We just submitted a new version and I tried to add a note about conformance, however, not sure we can say much in this draft. Please see also below for further comments!

> On 29. Feb 2020, at 14:50, Eric Rescorla <> wrote:
> On Sat, Feb 29, 2020 at 12:48 AM Suresh Krishnan <> wrote:
> Hi Ekr,
> > On Feb 28, 2020, at 9:23 AM, Eric Rescorla <> wrote:
> > 
> > At present, I am not in favor of these changes.
> > 
> > We already spend quite a bit of time debating which tags should apply when compared to the (IMO marginal) value of these tags, and this seems likely to make that worse. 
> > 
> > The "amended" tag in particular seems like a workaround for our refusal to simply update RFCs when they are wrong. The first rule of holes to stop digging.
> The option to bis the RFCs will still exist and the IESG can still guide people to do that. The goal of the Amended tag is to point implementers to other RFCs that are mandatory to implement. Right now Updates is being used both for optional extensions as well as for mandatory changes and the goal is to disambiguate this.
> I'm not talking about -bising the RFC. I'm talking about re-publishing
> with the same RFC #.

I think that is really a broader topic for discussion and will probably require a whole bunch of changes to how we work and publish. The IESG started some discussion about living documents and I think there are many open questions.
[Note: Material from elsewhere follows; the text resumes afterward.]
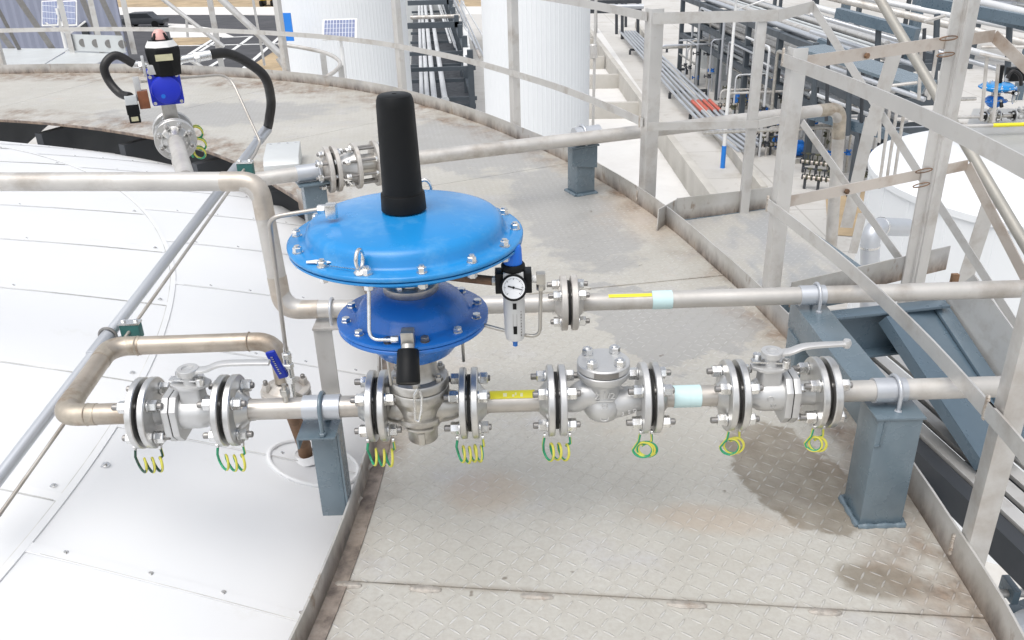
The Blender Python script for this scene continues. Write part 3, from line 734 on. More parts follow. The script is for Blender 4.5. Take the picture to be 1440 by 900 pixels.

But I really think this is mostly an independent discussion to what is proposed in the draft.

> More generally, I don't really understand what you think "mandatory"
> means. 
> Consider two cases:
> 1. We publish an RFC X with a clear mistake. For instance, it allocates
>    two code points, A and B, and then in the text it says A=1 and
>    B=2 but in the IANA considerations it says A=1, B=1
> 2. We publish an RFC X with an algorithm we later determine to be bad.
>    For instance it says to use a parameter 2 but we later determine
>    that 2 is bad and 3 would be better.
> In the former case, I would argue that the RFC correctly read had the
> code points A=1 B=2 and thus in order to be conformant with RFC X, you
> need to adopt B=2.

Yes and I think these things are often rather errata.
> However, what would you say in the latter case?  Older implementations
> continue to be conformant with RFC X, but just not with RFC Y, which
> you publish later. So, what does "mandatory" mean in this case? The
> problem here, as usual, is the failure to have some way to refer to
> the concept of the protocol rather than the concept of the RFC.

This part I tried to clarify in the draft. Extending/amending does not change the existing RFC. That means if someone's implementation conform to that RFC, it still does so even when a new amending RFC is published. However, with amend there is now an explicit recommendation that implementations should also update to confirm to the new RFC. 

The other option would be to bis a spec and obsolete the old one. However, even if an RFC is obsoleted, old implementation that conform to that RFC will still only conform to that RFC and not magically change. Similar as proposed for “Amends”, there however is a stronger expectation that those implementations need to change.